Repeat the material exactly from its first line to the line that includes "sc.camera = cam". Skip pictures.

══════

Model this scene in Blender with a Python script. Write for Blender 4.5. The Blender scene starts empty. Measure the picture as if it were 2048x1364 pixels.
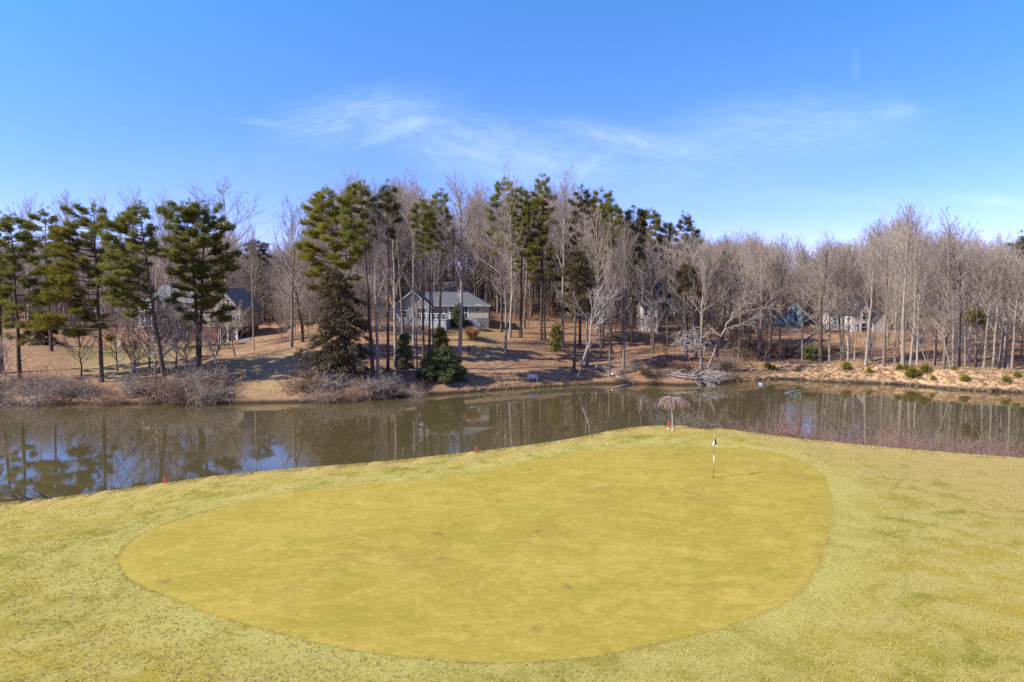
import bpy, math, random
import numpy as np
from mathutils import Vector, Matrix
R = math.radians
rnd = random.Random(11)
NP = np.random.default_rng(11)
sc = bpy.context.scene
col = sc.collection

# ------------------------------------------------------------------ camera
FPX = 24 / 36 * 2048.0
HCAM = 13.3
PITCH = math.atan(92 / FPX)
CP, SP = math.cos(PITCH), math.sin(PITCH)
cam_d = bpy.data.cameras.new('camera')
cam = bpy.data.objects.new('camera', cam_d)
col.objects.link(cam)
cam.location = (0, 0, HCAM)
cam.rotation_euler = (math.pi / 2 - PITCH, 0, 0)
cam_d.lens = 24; cam_d.sensor_width = 36
cam_d.clip_end = 6000
sc.camera = cam

def ray(px, py):
    u = (px - 1024) / FPX; v = (682 - py) / FPX
    return np.array([u, CP + v * SP, -SP + v * CP])
def at_z(px, py, z):
    d = ray(px, py); t = (z - HCAM) / d[2]
    return np.array([d[0] * t, d[1] * t, z])
def at_y(px, py, Y):
    d = ray(px, py); t = Y / d[1]
    return np.array([d[0] * t, Y, HCAM + d[2] * t])

# ------------------------------------------------------------------ near land (the golf hole)
BROW = [(-400, 1050, 2.3), (-150, 1022, 2.5), (0, 1008, 2.7), (100, 1000, 2.9), (200, 986, 3.1), (330, 968, 3.4), (400, 958, 3.6), (500, 946, 3.8), (600, 938, 3.95),
        (700, 931, 4.05), (800, 922, 4.15), (900, 911, 4.25), (1000, 900, 4.35), (1100, 887, 4.45), (1180, 873, 4.5), (1240, 859, 4.55), (1290, 853, 4.6),
        (1345, 852, 4.6), (1420, 855, 4.58), (1480, 862, 4.55), (1560, 876, 4.45), (1650, 884, 4.4), (1750, 895, 4.3), (1850, 903, 4.25), (1950, 911, 4.2),
        (2048, 918, 4.15), (2250, 935, 4.0), (2500, 960, 3.8)]
bp = np.array([at_z(*b) for b in BROW])
XS = np.arange(-90, 90, 0.25)
def blur(a, s):
    k = np.exp(-0.5 * (np.arange(-3 * s, 3 * s + 1) / s) ** 2); k /= k.sum()
    return np.convolve(np.pad(a, 3 * s, mode='edge'), k, 'valid')
BY = blur(np.interp(XS, bp[:, 0], bp[:, 1]), 5)
BZ = blur(np.interp(XS, bp[:, 0], bp[:, 2]), 6)
def browY(X): return np.interp(X, XS, BY)
def sstep(a, b, x):
    t = np.clip((x - a) / (b - a), 0, 1); return t * t * (3 - 2 * t)
def zN(X, Y):
    X = np.asarray(X, float); Y = np.asarray(Y, float)
    B = np.interp(X, XS, BY); zb = np.interp(X, XS, BZ)
    inner = 4.42 + 0.10 * np.sin(X * 0.21 + 0.6) * np.cos(Y * 0.17) - 0.02 * np.clip(-X - 6, 0, 20)
    z = inner + (zb - inner) * sstep(14, 1.0, B - Y)
    t = np.clip(Y - B, 0, None)
    drop = np.where(t < 1.4, t * t * 0.28, 0.55 + (t - 1.4) * 0.784)
    return np.maximum(z - drop, -1.6)
def on_near(px, py):
    d = ray(px, py); t = 5.0
    for _ in range(4000):
        t += 0.02
        if HCAM + d[2] * t <= float(zN(d[0] * t, d[1] * t)): break
    return np.array([d[0] * t, d[1] * t, float(zN(d[0] * t, d[1] * t))])

# ------------------------------------------------------------------ far land
SH = [(-500, 812), (-200, 812), (0, 810), (200, 809), (440, 809), (560, 806), (640, 805), (700, 803), (760, 798), (820, 794), (880, 790), (940, 786), (1000, 780), (1060, 777),
      (1120, 773), (1200, 769), (1260, 768), (1320, 770), (1380, 772), (1430, 769), (1480, 763), (1540, 759), (1577, 758), (1640, 764), (1700, 766), (1800, 769), (1911, 780), (2048, 787), (2300, 800)]
sp = np.array([at_z(a, b, 0) for a, b in SH])
XF = np.arange(-260, 260, 0.5)
SY = blur(np.interp(XF, sp[:, 0], sp[:, 1]), 3)
def shoreY(X): return np.interp(X, XF, SY)
PROF = {
 -300: [(0,0),(1.5,.8),(10,1.8),(28,4.2),(68,6.5),(120,9),(220,15),(500,26)],
 0:    [(0,0),(1.2,.7),(5,1.4),(10.5,1.8),(28,4.4),(68,6),(120,9),(220,15),(500,26)],
 250:  [(0,0),(1.2,.7),(5,1.3),(8.5,1.7),(25,3.0),(48,3.6),(62,3.8),(80,5),(120,8),(220,15),(500,26)],
 470:  [(0,0),(1.2,.8),(7,2.1),(24,4.2),(37,4.5),(50,4.5),(87,7),(130,9),(220,15),(500,26)],
 600:  [(0,0),(1.2,.8),(8,2.1),(20,4.4),(28,5.1),(45,6),(90,8.5),(220,15),(500,26)],
 750:  [(0,0),(1.2,.8),(5.5,2.06),(9.5,3.0),(24,6.3),(34,7.9),(60,9.3),(120,11),(220,15),(500,26)],
 930:  [(0,0),(1,.5),(4,1.2),(13.5,3.7),(24,6.2),(35,8),(60,9.6),(120,11.5),(220,15),(500,26)],
 1060: [(0,0),(1,.4),(3,.8),(13,3.9),(25,5.7),(37,7),(60,9),(120,11.5),(220,15),(500,26)],
 1155: [(0,0),(1,.4),(3,.9),(7,2.1),(21,4.2),(35,6.6),(60,8.5),(120,11.5),(220,15),(500,26)],
 1300: [(0,0),(1,.6),(5,1.9),(16,3.7),(43,6),(68,8.5),(120,11.5),(220,15),(500,26)],
 1420: [(0,0),(1,.7),(5,2.2),(14,3.3),(45,6),(75,8.5),(120,11),(220,15),(500,26)],
 1500: [(0,0),(1,.6),(5,1.8),(9,2.5),(16,2.7),(40,4.6),(60,6),(100,9),(220,15),(500,26)],
 1580: [(0,0),(1,.5),(8,2.4),(10,2.45),(14,2.0),(20,2.0),(45,3.6),(60,5),(100,8.5),(220,15),(500,26)],
 1700: [(0,0),(.8,.5),(5.2,2.4),(7.5,2.45),(11,1.7),(18,1.7),(45,2.9),(62,4.8),(100,8.5),(220,15),(500,26)],
 2048: [(0,0),(.8,.5),(6,2.4),(8.5,2.45),(12,1.7),(20,1.9),(45,4),(62,6),(100,9),(220,15),(500,26)],
 2600: [(0,0),(.8,.5),(6,2.4),(8.5,2.45),(12,1.7),(20,1.9),(45,4),(62,6),(100,9),(220,15),(500,26)],
}
UG = np.arange(-300, 2601, 10.0); DG = np.arange(0, 500.5, 0.5)
_k = sorted(PROF)
_t = np.array([np.interp(DG, *zip(*PROF[k])) for k in _k])
TAB = np.array([np.interp(UG, _k, _t[:, j]) for j in range(len(DG))]).T
TAB = np.apply_along_axis(lambda a: blur(a, 4), 0, TAB)
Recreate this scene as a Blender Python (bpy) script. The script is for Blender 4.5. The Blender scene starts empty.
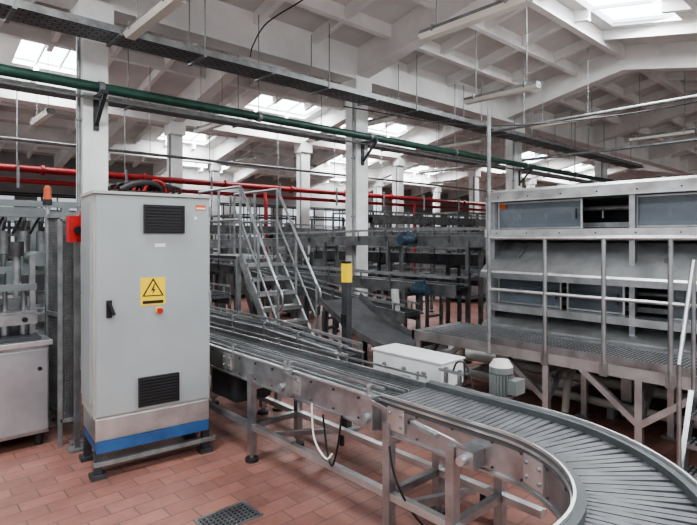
import bpy, math, random
from mathutils import Vector, Matrix
random.seed(7)
C=bpy.context.scene.collection

# ---------------- materials ----------------
def mat(name,col,metal=0.0,rough=.5,var=.12,scale=4.0,bump=0.0,emit=0.0,alpha=1.0,stretch=(1,1,1)):
    m=bpy.data.materials.new(name); m.use_nodes=True
    nt=m.node_tree; p=nt.nodes['Principled BSDF']
    p.inputs['Metallic'].default_value=metal
    p.inputs['Roughness'].default_value=rough
    tc=nt.nodes.new('ShaderNodeTexCoord'); mp=nt.nodes.new('ShaderNodeMapping')
    mp.inputs['Scale'].default_value=stretch
    nz=nt.nodes.new('ShaderNodeTexNoise'); nz.inputs['Scale'].default_value=scale; nz.inputs['Detail'].default_value=8; nz.inputs['Roughness'].default_value=.6
    nt.links.new(tc.outputs['Object'],mp.inputs['Vector']); nt.links.new(mp.outputs['Vector'],nz.inputs['Vector'])
    cr=nt.nodes.new('ShaderNodeValToRGB')
    cr.color_ramp.elements[0].position=.32; cr.color_ramp.elements[1].position=.68
    cr.color_ramp.elements[0].color=(*[max(0,c*(1-var)) for c in col],1)
    cr.color_ramp.elements[1].color=(*[min(1,c*(1+var)) for c in col],1)
    nt.links.new(nz.outputs['Fac'],cr.inputs['Fac']); nt.links.new(cr.outputs['Color'],p.inputs['Base Color'])
    if metal>.5:
        mr=nt.nodes.new('ShaderNodeMapRange'); mr.inputs[3].default_value=rough-.14; mr.inputs[4].default_value=rough+.2
        nt.links.new(nz.outputs['Fac'],mr.inputs[0]); nt.links.new(mr.outputs[0],p.inputs['Roughness'])
    if bump:
        b=nt.nodes.new('ShaderNodeBump'); b.inputs['Strength'].default_value=bump; b.inputs['Distance'].default_value=.01
        nt.links.new(nz.outputs['Fac'],b.inputs['Height']); nt.links.new(b.outputs['Normal'],p.inputs['Normal'])
    if emit:
        p.inputs['Emission Color'].default_value=(*col,1); p.inputs['Emission Strength'].default_value=emit
    if alpha<1: p.inputs['Alpha'].default_value=alpha
    return m
STEEL=mat('stainless_steel',(.41,.42,.43),.92,.32,.22,8,.05)
STEELB=mat('bright_sheet_steel',(.60,.61,.61),.88,.32,.17,6,.04)
BRUSH=mat('brushed_steel_door',(.48,.51,.54),.85,.34,.14,3,.02)
GALV=mat('galvanised_steel',(.27,.28,.28),.6,.48,.3,9)
FRAME=mat('weathered_frame_steel',(.17,.173,.175),.6,.45,.35,7)
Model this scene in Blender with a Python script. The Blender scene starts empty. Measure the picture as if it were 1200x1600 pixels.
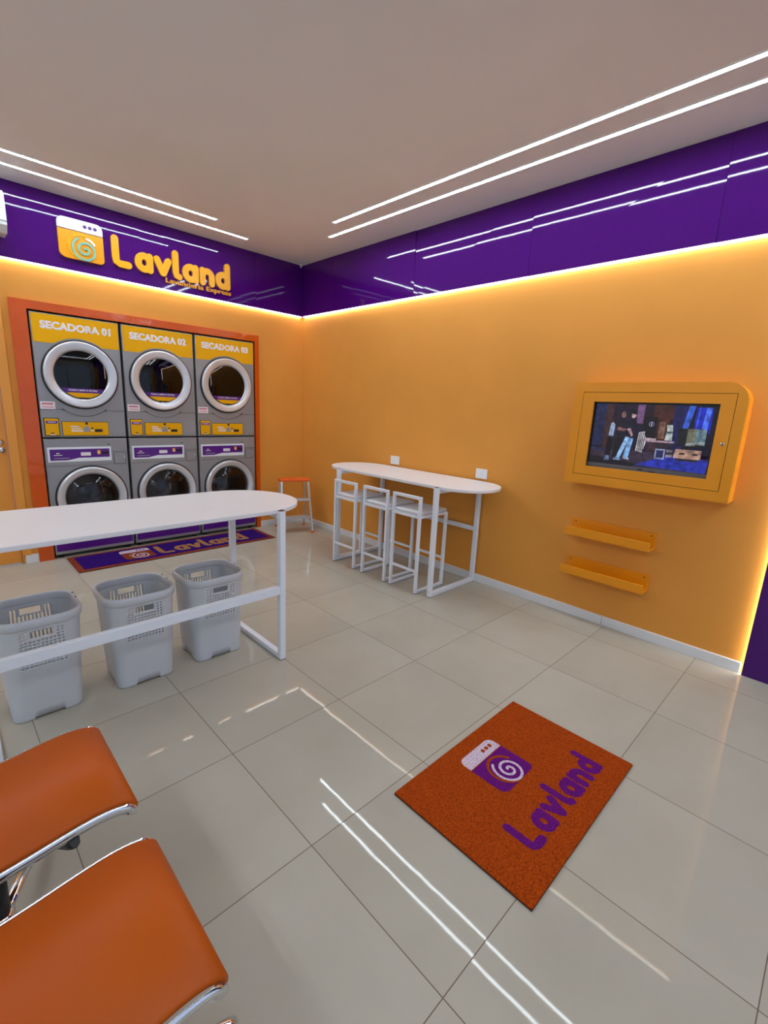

══════

> **FULL ANSWER**:
Model this scene in Blender with a Python script. Write for Blender 4.5. The Blender scene starts empty. Measure the picture as if it were 2048x1364 pixels.
import bpy, math, random
import numpy as np
from mathutils import Vector, Matrix
R = math.radians
rnd = random.Random(11)
NP = np.random.default_rng(11)
sc = bpy.context.scene
col = sc.collection

# ------------------------------------------------------------------ camera
FPX = 24 / 36 * 2048.0
HCAM = 13.3
PITCH = math.atan(92 / FPX)
CP, SP = math.cos(PITCH), math.sin(PITCH)
cam_d = bpy.data.cameras.new('camera')
cam = bpy.data.objects.new('camera', cam_d)
col.objects.link(cam)
cam.location = (0, 0, HCAM)
cam.rotation_euler = (math.pi / 2 - PITCH, 0, 0)
cam_d.lens = 24; cam_d.sensor_width = 36
cam_d.clip_end = 6000
sc.camera = cam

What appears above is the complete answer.